Deleting (dissolving) a point should scale its adjacent handles to minimize curvature change
Currently, using Delete to dissolve a selected point causes it to change shape:
The default deletion mode for dissolving a point should aim to rescale the adjacent handles to best approximate the original curvature. See the algorithm described at https://math.stackexchange.com/a/879213/94039 which will hopefully work decently even in cases where an approximation of the original is required.
This should work on single point deletion or also for multiple points selected and then deleted?
Ideally it should work on multiple selected points, not just one. Regarding shortcuts, let's assign it to ShiftDelete and reassign that currently occupied key combination ("Cut Anchor") to AltDelete:
This can be called "Re-Fit" when it's added to those hints.

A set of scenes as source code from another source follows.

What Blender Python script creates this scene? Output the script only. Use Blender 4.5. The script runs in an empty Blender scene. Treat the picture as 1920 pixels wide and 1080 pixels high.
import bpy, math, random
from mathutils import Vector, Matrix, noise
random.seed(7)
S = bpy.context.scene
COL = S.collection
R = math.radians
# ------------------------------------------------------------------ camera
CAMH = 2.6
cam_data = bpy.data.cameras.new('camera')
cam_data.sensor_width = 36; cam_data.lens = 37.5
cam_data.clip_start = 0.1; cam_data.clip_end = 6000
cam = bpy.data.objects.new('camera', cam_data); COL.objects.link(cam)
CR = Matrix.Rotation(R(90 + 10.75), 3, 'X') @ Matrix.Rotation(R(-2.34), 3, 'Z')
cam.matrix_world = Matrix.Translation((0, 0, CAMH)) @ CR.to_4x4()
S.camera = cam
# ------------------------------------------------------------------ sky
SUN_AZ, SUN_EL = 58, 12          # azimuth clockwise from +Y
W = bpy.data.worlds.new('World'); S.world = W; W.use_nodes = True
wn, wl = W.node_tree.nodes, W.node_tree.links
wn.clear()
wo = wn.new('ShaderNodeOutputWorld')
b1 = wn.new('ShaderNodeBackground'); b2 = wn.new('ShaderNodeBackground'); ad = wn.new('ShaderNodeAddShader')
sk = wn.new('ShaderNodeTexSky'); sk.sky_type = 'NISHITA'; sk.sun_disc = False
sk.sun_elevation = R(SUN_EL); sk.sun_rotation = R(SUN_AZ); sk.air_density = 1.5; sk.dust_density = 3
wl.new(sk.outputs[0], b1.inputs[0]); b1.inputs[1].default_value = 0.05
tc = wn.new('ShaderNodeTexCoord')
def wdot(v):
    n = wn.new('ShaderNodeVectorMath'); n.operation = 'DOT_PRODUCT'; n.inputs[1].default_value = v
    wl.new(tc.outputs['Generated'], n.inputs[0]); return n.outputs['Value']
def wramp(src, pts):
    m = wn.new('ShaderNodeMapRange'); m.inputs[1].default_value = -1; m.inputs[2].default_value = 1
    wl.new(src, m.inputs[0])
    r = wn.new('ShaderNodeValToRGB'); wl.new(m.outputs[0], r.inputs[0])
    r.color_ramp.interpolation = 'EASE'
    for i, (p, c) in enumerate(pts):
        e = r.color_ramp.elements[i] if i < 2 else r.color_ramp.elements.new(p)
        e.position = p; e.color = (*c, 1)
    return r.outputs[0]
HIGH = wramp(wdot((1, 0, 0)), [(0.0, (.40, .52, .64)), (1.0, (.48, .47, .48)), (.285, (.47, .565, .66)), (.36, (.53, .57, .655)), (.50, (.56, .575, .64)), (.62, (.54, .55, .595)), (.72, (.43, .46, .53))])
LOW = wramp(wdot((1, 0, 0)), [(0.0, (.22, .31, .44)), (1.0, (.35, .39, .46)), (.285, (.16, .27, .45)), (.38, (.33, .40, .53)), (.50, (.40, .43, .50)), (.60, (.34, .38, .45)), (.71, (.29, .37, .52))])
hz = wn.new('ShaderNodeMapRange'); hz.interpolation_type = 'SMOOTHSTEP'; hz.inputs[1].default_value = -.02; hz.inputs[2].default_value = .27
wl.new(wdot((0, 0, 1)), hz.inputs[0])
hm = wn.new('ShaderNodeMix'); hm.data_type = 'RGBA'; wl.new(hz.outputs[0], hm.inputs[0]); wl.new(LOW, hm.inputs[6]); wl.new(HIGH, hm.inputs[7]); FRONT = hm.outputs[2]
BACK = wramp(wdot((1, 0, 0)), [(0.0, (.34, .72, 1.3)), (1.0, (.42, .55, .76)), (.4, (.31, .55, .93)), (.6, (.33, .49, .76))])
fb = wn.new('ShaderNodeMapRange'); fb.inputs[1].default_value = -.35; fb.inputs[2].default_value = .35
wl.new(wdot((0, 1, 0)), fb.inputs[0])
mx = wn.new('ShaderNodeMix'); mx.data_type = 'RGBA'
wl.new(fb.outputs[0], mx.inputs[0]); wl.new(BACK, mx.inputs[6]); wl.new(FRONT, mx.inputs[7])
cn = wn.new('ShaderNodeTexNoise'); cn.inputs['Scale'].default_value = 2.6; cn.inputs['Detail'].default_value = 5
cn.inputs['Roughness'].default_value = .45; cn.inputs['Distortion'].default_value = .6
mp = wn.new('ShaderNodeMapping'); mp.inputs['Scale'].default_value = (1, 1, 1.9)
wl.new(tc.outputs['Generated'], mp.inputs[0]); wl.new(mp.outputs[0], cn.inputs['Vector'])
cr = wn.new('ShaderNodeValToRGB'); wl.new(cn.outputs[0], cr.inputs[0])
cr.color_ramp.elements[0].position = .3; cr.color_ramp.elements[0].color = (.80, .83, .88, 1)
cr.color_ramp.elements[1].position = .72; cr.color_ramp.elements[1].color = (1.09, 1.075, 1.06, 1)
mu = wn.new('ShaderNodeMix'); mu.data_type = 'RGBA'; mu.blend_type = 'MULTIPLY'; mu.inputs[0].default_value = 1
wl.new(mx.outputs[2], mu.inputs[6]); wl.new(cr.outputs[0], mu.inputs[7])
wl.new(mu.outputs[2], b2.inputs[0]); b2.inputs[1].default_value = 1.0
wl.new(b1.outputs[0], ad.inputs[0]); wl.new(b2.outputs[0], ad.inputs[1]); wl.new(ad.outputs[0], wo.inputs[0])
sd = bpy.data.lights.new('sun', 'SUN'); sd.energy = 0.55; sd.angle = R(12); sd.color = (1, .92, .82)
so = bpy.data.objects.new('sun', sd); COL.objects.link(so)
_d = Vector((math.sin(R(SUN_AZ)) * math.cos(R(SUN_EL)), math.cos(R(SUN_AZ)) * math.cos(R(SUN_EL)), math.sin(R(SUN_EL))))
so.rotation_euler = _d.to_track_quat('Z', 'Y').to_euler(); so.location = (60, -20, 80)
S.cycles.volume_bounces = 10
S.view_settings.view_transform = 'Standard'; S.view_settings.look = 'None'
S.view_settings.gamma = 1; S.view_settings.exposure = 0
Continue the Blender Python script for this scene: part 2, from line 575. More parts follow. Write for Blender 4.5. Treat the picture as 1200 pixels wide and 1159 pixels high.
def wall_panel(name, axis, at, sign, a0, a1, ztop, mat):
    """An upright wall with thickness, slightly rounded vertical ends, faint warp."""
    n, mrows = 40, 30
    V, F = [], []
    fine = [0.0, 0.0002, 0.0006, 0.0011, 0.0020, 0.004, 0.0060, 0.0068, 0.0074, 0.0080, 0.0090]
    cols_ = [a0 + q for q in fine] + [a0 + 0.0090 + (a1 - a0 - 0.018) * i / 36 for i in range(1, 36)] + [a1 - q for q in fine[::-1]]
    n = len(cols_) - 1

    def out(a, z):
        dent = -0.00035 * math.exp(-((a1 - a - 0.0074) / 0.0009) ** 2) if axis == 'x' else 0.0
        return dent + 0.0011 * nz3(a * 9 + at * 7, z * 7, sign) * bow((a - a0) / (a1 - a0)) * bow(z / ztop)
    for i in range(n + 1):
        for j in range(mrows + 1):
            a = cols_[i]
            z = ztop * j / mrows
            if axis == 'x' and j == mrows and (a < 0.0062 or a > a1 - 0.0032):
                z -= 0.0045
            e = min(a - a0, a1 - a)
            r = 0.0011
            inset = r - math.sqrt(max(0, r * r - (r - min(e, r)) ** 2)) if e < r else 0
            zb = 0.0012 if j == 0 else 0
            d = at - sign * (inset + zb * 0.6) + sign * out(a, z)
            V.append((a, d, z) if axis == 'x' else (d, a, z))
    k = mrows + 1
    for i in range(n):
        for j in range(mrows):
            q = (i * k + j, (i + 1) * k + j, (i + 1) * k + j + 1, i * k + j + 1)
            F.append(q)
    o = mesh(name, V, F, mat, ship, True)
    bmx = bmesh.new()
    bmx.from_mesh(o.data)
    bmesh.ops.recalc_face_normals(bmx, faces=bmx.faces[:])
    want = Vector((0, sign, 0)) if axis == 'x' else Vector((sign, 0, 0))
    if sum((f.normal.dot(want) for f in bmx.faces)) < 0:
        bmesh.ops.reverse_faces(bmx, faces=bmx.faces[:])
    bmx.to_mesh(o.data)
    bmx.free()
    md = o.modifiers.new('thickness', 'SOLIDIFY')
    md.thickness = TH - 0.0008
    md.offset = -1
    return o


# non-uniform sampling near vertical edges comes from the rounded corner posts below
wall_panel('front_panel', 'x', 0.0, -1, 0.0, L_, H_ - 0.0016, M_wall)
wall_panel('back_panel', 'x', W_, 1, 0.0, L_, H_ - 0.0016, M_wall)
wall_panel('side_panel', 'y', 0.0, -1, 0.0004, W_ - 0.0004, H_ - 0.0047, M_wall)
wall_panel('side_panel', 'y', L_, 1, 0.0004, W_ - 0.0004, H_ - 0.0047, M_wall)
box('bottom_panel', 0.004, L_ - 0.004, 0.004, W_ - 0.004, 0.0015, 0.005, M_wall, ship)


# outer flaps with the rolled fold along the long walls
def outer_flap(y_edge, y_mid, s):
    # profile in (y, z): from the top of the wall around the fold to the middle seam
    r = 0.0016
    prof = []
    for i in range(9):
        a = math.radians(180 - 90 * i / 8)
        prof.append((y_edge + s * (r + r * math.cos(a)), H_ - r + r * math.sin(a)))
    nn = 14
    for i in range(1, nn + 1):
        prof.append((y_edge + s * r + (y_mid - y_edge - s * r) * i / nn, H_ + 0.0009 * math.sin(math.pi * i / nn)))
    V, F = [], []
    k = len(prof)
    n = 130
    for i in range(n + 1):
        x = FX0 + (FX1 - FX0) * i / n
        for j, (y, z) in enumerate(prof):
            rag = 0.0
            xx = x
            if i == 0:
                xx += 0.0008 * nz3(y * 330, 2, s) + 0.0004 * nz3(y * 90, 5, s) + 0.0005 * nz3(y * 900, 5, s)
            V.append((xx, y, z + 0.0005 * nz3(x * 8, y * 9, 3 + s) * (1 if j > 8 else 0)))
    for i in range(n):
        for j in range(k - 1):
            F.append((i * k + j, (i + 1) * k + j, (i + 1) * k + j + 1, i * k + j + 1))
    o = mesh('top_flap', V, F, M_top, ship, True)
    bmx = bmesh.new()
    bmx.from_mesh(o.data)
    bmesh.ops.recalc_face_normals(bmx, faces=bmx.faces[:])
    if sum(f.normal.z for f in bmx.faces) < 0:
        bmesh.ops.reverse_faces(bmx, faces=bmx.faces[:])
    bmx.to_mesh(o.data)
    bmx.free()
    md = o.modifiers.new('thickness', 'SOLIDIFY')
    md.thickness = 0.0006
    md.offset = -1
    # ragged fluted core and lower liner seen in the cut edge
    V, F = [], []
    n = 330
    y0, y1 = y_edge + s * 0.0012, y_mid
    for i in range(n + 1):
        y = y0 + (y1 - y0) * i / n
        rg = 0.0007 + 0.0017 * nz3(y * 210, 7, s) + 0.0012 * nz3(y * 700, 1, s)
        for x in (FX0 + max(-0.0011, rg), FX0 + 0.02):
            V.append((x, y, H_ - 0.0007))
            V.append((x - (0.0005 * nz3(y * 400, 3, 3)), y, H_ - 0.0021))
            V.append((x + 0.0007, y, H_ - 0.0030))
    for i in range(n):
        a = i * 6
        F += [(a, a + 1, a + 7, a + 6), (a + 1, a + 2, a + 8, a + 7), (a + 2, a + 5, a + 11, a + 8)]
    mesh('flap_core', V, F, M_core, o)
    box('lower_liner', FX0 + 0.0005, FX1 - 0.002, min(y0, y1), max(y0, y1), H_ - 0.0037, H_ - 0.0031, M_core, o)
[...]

i am not so sure that this is rly that straight forward: This approximation for disolving a single pt seems good enough in most cases, but it also can get quite bad if the segments differ too much.
Also i think the transformations do not commute, so for me it seems not entirely clear how to dissolve multiple pts at once. The only viable option seem sequentially but it's somewhat strange, that the result can vary when deleting the same points
And also from my playing around (but might be i made sth. completely wrong). A couple "bad" transformations after another - let's say handles might get pretty big at some point.[^1]
[^1]: Not surprisingly really, because using that formula the handles next to the dissolving nodes are scaled with k (1/k resp.) - so possible very big and if one tries to disolve one of those nodes next...
@4adex already has most of this completed, so we are likely to use his implementation unless it hits some snags. I see your PR is still a draft @HWienhold so I'd suggest focusing on something else in the meantime to avoid duplicating more work. Let me know if you need any suggestions.